I get frustrated with games at the point when they're too difficult for me to play anymore. It's not really a surprise that I have 4 or 5 saved games sitting around the 70-90% completion mark, because my hand-eye co-ordination and timing are pretty awful. (It's also not really a surprise that the games I've completed >100%, i.e. the main game and all the side quests, are Pokemon, which use a turn-based battle system based on the strength & stats of the monsters you fight with plus some randomness; not a real-time battle technique where the physical accuracy and timing of your button presses are important). Spyro 3: Year of the Dragon used this amazing system whereby the game worked out how good a player you were and ramped up or down the difficulty accordingly. You never got told what difficulty level you were on, but there were 3 possible settings. Insomniac's later series, Ratchet & Clank, has obviously kept this, because there have been very few moments in the 2 R&C games I've played (and in Richard's experience of R&C 3) where I've thrown down the controller in disgust at how insanely difficult the game has become. I just wish all games would do this. I honestly think that, having spent £30 or £40 on a game, it should be possible for me to get to the end of it, without the experience being so easy that a "good" player would be bored rigid after the first hour. Invisible variable difficulty can't actually be that difficult to code if it was in a single-disc Playstation 1 game.
So now I'm all frustrated and feeling unaccomplished, and bad-tempered and toothy. Gaming is supposed to be fun, not exhausting and anger-making. And I want to get this damn dungeon done so I can get on with the rest of the game, but I'm just too tired to try again, now.

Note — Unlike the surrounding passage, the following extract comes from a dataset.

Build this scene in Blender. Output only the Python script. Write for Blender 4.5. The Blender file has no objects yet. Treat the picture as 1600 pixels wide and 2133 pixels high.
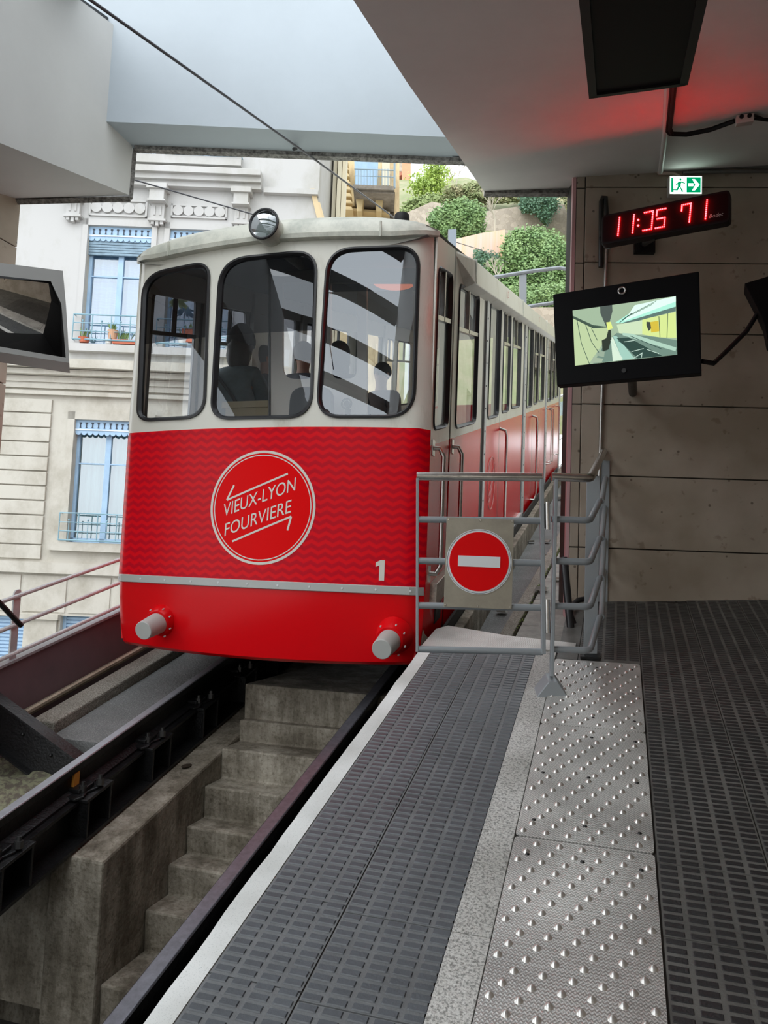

I've been trying to fight this boss called Bongo Bongo, who basically consists of a couple of big hands on a drum; and every time he strikes the drum you lose your aim, and it's difficult. Even the FAQs say it's difficult. Apparently, the technique I worked out (with L-targeting and arrows) is exactly the right thing to do, I just haven't managed to do it enough times to kill him before I either run out of arrows, or get killed myself. Insanely difficult, and it would be easier if I had a bigger quiver (50 arrows instead of 40) or Ice Arrows, although I can't see how it would be possible to have Ice Arrows at this stage of the game without cheating. The Bigger Quiver might be possible, if I get Richard to do one of the tedious mini-games that I suck too much at. Just to add insult to injury, every time you die, you go all the way back to the start of the dungeon and have to walk through it again. There's a sort-of short-cut to the boss that cuts out a lot of the journey, but even then it still takes a good 5 minutes in real time to get from the start to the boss. Gah.
I get frustrated with games at the point when they're too difficult for me to play anymore. It's not really a surprise that I have 4 or 5 saved games sitting around the 70-90% completion mark, because my hand-eye co-ordination and timing are pretty awful. (It's also not really a surprise that the games I've completed >100%, i.e. the main game and all the side quests, are Pokemon, which use a turn-based battle system based on the strength & stats of the monsters you fight with plus some randomness; not a real-time battle technique where the physical accuracy and timing of your button presses are important). Spyro 3: Year of the Dragon used this amazing system whereby the game worked out how good a player you were and ramped up or down the difficulty accordingly. You never got told what difficulty level you were on, but there were 3 possible settings. Insomniac's later series, Ratchet & Clank, has obviously kept this, because there have been very few moments in the 2 R&C games I've played (and in Richard's experience of R&C 3) where I've thrown down the controller in disgust at how insanely difficult the game has become. I just wish all games would do this. I honestly think that, having spent £30 or £40 on a game, it should be possible for me to get to the end of it, without the experience being so easy that a "good" player would be bored rigid after the first hour. Invisible variable difficulty can't actually be that difficult to code if it was in a single-disc Playstation 1 game.
So now I'm all frustrated and feeling unaccomplished, and bad-tempered and toothy. Gaming is supposed to be fun, not exhausting and anger-making. And I want to get this damn dungeon done so I can get on with the rest of the game, but I'm just too tired to try again, now.
no subject
Date: 2006-01-23 02:52 am (UTC)R&C 2 and 3 do get easier as time goes on, just becuse every monster you kill pushes you that much closer to a weapon upgrade and a nanotech boost. I guess there are a couple of tough glider sequences that never get easier except through insane amounts of practice.
Another great PS2 game that covers this is Sly Cooper and the Thievieus Racoonus. There, if you die a certain number of times on a level, you are resurrected with a free health boost, which is doubled if you continue to not manage.
no subject
Date: 2006-01-23 04:26 pm (UTC)I also stopped just before the final big boss battle in Xenogears, because my characters were not powerful enough to defeat the boss, yet the game had trapped me into an area where all I could do was proceed to the boss battle. All other exits had been cut off. I think that that's also a no-no.
no subject
Date: 2006-01-23 04:43 pm (UTC)Actually what I really hate are games boxes or reviews that don't *tell* you what sort of fight system a game has.
If you don't mind using a PC, Heroes of Might and Magic (version 3 or 4) is excellent, with battles based on stats and turn-based.
no subject
Date: 2006-01-23 10:51 pm (UTC)I'd never really get past the first level or two or any game, so I'd cheat to play through and see what happens, facinated.
Eventually I wrote my own games, some weren't that bad.